Yes, folks, really, at least in the sense that one local tourist guide blandly assert that the Don fought the mills, while a second tourist guide suggests that these windmills must have "inspired" Cervantes in writing the pertaining episode. You say. We may have another post about this soon; there is something funny about these mills.

Sep 8, 2018

Back home

We returned to France today. This was Bürchen, kissed by the autumn, yesterday. Photography by Jason Yoon, as always.


In the meantime, Michael signed a contract for a German publication of the GREEN EYES.

Aug 29, 2018

The Fountain of Geneva -- now out as Kindle book on Amazon


Ever wondered about the Fountain of Geneva, the world's foremost liquid monument? Michael has all the answers you need, now out as quick read on Amazon:

Green Eyes
"Click"

"Grab your copy of this fun, sexy, and very cheeky short story featuring our dear Emperor Hadrian." --- JP Kenwood

"This is a really fun look at an aspect of the Roman Emperor Hadrian's time in Geneva, which amounts to one of the most zany sexual conquests I've ever read. Michael Ampersant delivers the story mostly through dialogue, which provides a very casual feel as if an eccentric neighbor is telling you this crazy wild happening in history while you were just minding your business. Grasping some of the surrounding details may require some Googling or a passion for history, but the core is very clear and concise. Well worth the buck just so you can know the story and can tell it to others!" --- James Beamon

Aug 21, 2018

This Is Heaven -- for the record

We've started some sort of add campaign for This Is Heaven on LustSpiel, much of which is NSFW. He's one post that's OK (dunno why it's blurred here):


More of this in Michael Ampersant's This Is Heaven


Inkitt (3) --- Bestsellers, Amazon sales rank, and much more


James Beamon has already reacted to our letter of yesterday about Inkitt, and here's his answer:

Your theory and discussion on Inkitt's underlying drivers with their touting of AI is definitely worth merit, to the point that I may write a follow-up post covering your analysis.  Oh, and to fill in some of the gaps of where their "bestsellers" lie, I present to you the Kindle Sales Rank Calculator:

https://kindlepreneur.com/amazon-kdp-sales-rank-calculator/

As long as you don't put in commas, this thing will convert the current sales rank to how many books they're selling per day.  Virtually EVERY book I put into from Inkitt's best seller rank was selling less than 1 per day.  To put it into working context, anything higher than a Amazon rank of 100,000 will be less than 1 book.  One book, Eric Olafsson: Midshipman, is at 407,416.  Egan Brass, the guy I interviewed for "The Bright Side of Inkitt", has a series called the Esper Files and the first one is at 321,238, the second is at 650,597, and the third is at 891,640.  At that rate I imagine Egan hasn't sold a single copy of Book 3 in months.

James Beamon

Now I haven't looked at every book in their lineup, but the one book I did see that was doing worthwhile numbers was Chosen by Lauren Chow.  Her rank is 55,707 which translates to her moving about 5 books per day.

Aug 20, 2018

Inkitt (2) --- Inkitt and AI---are Inkitt's sales so bad that they have to keep their numbers under wraps?

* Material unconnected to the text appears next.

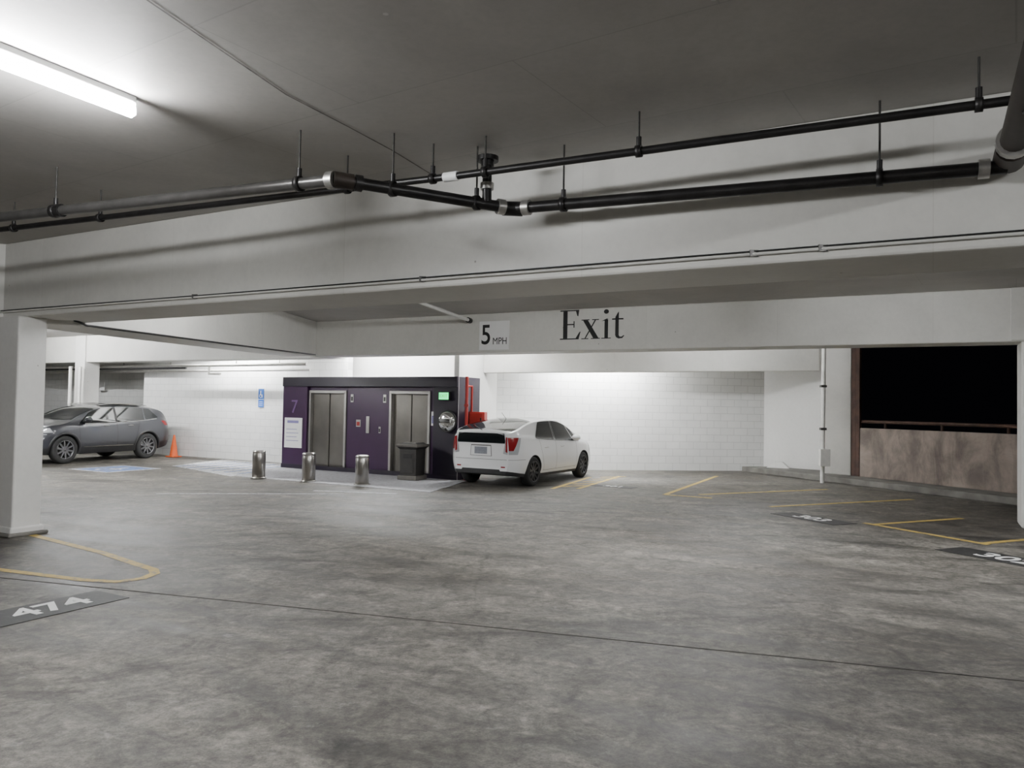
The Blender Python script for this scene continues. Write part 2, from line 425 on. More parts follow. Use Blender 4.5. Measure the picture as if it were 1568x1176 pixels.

Inkitt has defined itself as a publisher "without an acquisition department." It invites willing authors to put their manuscripts on its platform and promises to publish the best-performing ones as fee-yielding books. Performance, it claims, is measured by an AI-inspired algorithm. 


James Beamon

In January this year, James Beamon, one of these authors, engaged in a dialogue with the platform about said algorithm which yielded little but obfuscation and gobbledygook Inkitt-wise. I thought about this and sent him the following letter (mildly redacted): 

I have posted two or three stories about Inkitt and had a chance to observe the phenomena that you describe in your post (regarding the relationship between reading behavior and their analytical engine).
Before I started to write fiction, I taught Artificial Intelligence at the University of Amsterdam, the discipline whose name Inkitt invokes as its unique sales proposition (“our algorithm is AI”).

My hunch is that this algorithm is mostly ballyhoo.

Why?

The algorithm supposedly links reading behavior to sales success, so it either (a) knows, or (b) has learned how reading behavior predicts book sales.

(Ad a) Imagine that you are the programmer, or the team of programmers hired to code the algorithm. You will have some hunches as to how the reading behavior re successful novels differs from reading behavior re less successful novels (and, perhaps not coincidentally, these hunches surface in the answers we get from Inkitt (“readers unable to put the novel down”)). There's some obvious plausibility to this, but initial hunches are not Artificial Intelligence. They represent the natural intelligence of a bunch of kids (mostly/usually), who spend their nights with a cold pizza on their lap hired to write the code. In other words, Inkitt’s AI-touting sales proposition does not hold, or at least: it did not hold at the outset.
If Inkitt has an advantage NOW over traditional (human) intelligence (agents, editors), it would be on the data side. Agents or editors don't have data about the reading behavior of a manuscript that hasn’t been read by anybody except them, whereas Inkitt, 2.5 years into its existence, can claim to possess such data.